Ópera sobre vulcão de Java motiva uma fusão inédita
Música. O Deus do Vulcão, que tem hoje estreia absoluta no Festival ao Largo, junta no suporte orquestral instrumentos ocidentais e javaneses
Deslizando entre a generosa secção de percussão da Sinfónica Portuguesa – que inclui os raros rainstick e bamboo chimes –e o vasto dispositivo da orquestra de gamelão Yogistragong, Elizabeth Davis “assessora” o maestro Osvaldo Ferreira na condução do ensaio de O Deus do Vulcão. A obra é da autoria de Tiago Cabrita ( n. 1985) e resulta do desafio de juntar Ocidente e Oriente que lhe foi lançado por Elizabeth Davis: ela, percussionista da Sinfónica Portuguesa, fundadora- diretora do Yogistragong em 2009 e alma mater deste projeto; ele, formado em Composição na Superior de Música de Lisboa e membro do Yogistragong desde 2010. Presente no ensaio, Tiago vai esclarecendo todas as questões que Osvaldo Ferreira lhe coloca.

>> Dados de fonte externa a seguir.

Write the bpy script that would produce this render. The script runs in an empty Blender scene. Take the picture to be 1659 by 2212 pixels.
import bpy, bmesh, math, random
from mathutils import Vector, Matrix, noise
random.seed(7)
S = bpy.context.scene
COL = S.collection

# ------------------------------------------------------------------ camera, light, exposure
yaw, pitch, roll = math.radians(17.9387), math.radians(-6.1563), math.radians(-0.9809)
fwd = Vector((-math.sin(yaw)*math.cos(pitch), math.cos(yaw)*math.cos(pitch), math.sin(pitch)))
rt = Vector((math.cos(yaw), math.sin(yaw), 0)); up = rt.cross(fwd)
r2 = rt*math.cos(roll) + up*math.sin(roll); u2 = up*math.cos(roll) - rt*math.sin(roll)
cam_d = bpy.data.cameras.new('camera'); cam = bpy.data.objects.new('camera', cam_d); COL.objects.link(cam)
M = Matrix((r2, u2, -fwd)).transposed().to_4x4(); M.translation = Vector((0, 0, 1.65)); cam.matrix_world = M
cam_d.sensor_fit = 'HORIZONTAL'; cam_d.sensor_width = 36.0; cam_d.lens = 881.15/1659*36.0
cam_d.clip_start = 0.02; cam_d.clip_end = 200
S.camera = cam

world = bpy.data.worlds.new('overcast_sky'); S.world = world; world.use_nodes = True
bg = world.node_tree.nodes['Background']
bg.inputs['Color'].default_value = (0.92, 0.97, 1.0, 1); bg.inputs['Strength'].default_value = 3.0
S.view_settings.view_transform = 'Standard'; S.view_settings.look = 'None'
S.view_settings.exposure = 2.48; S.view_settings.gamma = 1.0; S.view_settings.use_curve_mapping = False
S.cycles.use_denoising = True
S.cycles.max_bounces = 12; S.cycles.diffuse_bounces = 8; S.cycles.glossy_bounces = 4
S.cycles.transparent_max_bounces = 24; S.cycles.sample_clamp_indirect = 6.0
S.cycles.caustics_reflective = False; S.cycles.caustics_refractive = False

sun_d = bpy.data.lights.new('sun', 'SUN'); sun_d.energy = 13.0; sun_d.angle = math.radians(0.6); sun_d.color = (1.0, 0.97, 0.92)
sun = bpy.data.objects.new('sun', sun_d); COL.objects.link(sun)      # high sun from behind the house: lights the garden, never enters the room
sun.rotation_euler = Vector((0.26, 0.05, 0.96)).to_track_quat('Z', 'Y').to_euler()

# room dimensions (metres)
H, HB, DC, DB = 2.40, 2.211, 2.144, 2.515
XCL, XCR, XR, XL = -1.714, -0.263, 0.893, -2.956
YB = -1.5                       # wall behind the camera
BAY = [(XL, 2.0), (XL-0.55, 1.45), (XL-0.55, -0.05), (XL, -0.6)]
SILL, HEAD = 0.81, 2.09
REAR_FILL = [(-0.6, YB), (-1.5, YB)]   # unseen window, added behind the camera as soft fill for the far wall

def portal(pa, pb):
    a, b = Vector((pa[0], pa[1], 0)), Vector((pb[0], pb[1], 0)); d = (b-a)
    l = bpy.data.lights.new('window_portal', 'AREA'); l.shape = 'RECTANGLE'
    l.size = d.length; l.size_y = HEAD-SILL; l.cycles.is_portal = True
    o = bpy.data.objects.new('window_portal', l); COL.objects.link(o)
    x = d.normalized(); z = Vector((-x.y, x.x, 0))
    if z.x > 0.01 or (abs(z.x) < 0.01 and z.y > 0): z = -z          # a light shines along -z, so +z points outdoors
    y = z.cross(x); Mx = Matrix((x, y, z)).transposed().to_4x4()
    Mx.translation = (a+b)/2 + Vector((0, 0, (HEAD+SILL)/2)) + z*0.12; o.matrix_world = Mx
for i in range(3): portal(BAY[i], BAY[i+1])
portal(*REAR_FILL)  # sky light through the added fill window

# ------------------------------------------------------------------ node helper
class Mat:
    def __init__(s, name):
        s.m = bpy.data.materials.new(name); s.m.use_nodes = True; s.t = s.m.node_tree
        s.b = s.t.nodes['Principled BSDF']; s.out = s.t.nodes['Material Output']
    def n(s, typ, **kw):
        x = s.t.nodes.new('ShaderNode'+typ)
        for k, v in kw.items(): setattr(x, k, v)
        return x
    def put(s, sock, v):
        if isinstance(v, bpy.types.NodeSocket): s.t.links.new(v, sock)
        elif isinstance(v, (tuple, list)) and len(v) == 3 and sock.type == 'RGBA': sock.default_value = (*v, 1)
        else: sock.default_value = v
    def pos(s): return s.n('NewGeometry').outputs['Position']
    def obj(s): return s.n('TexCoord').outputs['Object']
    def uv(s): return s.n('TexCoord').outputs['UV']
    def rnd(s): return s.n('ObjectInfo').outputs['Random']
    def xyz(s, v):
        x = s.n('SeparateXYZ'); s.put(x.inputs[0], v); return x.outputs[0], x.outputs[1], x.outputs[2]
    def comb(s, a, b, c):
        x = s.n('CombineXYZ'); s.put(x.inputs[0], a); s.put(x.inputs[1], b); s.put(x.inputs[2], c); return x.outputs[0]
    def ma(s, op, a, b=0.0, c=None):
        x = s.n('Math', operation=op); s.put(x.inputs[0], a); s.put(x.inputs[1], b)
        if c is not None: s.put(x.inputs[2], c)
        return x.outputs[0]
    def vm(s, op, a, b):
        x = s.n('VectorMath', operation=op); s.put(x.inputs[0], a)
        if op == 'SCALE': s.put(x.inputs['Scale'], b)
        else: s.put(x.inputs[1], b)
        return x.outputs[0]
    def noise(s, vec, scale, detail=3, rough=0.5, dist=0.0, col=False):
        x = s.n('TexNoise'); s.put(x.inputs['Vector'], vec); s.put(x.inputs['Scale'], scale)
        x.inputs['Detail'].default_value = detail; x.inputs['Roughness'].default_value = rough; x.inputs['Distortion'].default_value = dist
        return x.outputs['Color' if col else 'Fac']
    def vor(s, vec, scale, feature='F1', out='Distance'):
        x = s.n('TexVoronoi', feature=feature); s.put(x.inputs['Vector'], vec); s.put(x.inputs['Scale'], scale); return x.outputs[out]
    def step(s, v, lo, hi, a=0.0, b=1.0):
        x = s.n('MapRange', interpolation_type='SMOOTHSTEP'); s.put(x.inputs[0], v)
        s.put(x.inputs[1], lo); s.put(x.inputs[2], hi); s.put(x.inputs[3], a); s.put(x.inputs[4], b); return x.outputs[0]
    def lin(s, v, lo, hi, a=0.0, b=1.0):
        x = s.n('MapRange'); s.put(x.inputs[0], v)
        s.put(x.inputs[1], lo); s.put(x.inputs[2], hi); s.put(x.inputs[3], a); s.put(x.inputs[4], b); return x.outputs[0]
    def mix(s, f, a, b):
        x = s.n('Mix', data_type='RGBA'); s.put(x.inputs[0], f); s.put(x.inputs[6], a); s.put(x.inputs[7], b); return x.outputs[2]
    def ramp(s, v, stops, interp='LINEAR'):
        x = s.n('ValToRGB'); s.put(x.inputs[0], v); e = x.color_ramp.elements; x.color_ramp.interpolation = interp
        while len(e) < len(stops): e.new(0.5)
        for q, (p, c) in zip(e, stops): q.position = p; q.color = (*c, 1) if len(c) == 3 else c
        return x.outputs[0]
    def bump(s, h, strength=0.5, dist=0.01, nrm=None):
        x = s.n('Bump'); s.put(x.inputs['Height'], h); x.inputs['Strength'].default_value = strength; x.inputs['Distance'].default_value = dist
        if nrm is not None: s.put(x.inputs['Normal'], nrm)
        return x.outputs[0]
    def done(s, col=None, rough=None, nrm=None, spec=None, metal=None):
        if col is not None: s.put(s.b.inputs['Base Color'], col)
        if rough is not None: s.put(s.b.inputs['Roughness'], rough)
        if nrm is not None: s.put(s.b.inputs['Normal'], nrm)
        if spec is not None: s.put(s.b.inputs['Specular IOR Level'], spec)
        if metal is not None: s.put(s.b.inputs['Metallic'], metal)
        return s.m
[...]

O Deus do Vulcão tem libreto de António Pacheco a partir de uma história em prosa de Fernando Barata. A ação passa- se na época do domínio colonial holandês e trata da exploração dos trabalhadores das minas de enxofre situadas junto ao vulcão por um senhor colonial, misturando o mito, a ficção e o verídico. O tema é, portanto, a ganância versus dignidade humana, “extremamente atual, com o caso da Grécia...”, diz Fernando Barata.
Elizabeth Davis enaltece o ineditismo da obra: “É o primeiro documento musical que se faz sobre o famoso vulcão azul de Java [ o Kawah Ijen, no Leste da ilha] e é também a primeira ópera ao estilo ocidental em que uma orquestra de gamelão [ ensemble muito variado de lamelofones, idiofones, metalofones e membranofones tradicional da Insulíndia, primeiramente revelados aos europeus na Exposição Universal de Paris de 1889] se junta ao instrumentário da tradição erudita europeia.” Não hesita por isso em falar de um “momento que porá a cultura portuguesa nos olhos do mundo”, referindo até a presença de um jornalista da CNN no concerto de hoje.
Conquistado está já o maestro, o qual, perante um som grave, profundo e ressoante produzido por um gongue ageng, confessa: “Adoro este som! Mexe tudo cá dentro...” Perto do final deste I Ato, dá- se o “esplendor” do gamelão: um solo de cinco minutos que convoca o pleno dos 13 instrumentistas do Yogistragong, acompanhado e coreografado pela bailarina Ana Sofia Ferreira. Na ópera, este momento final coincide com a cerimónia de adoração do Deus do Vulcão pelos nativos.
“É a minha primeira experiência a compor para gamelão”, diz Tiago. Apesar da dificuldade de combinar instrumentos que usam escalas e divisões da oitava diferentes, “tentei que, ao longo das quatro cenas, gamelão e orquestra ocidental fossem alternando momentos de relevo e outros de apoio, criando um momento convergente no final”.
A récita de hoje terá cenografia em videomapping assinada por Paulo Seabra e as interpretações de Luís Rodrigues ( papel titular), Marco Alves dos Santos ( holandês milionário), João Cipriano ( líder espiritual) e João Merino ( chefe da polícia), bem como da bailarina Ana Sofia Ferreira. Na mesma ocasião, estreia- se também Cycles, para quarteto de cordas e gamelão, de Nuno Côrte- Real ( n. 1971): obra breve, que o autor prefere descrever como “uma brisa” ou “uma melodia” ao emprego do termo “obra” para ela.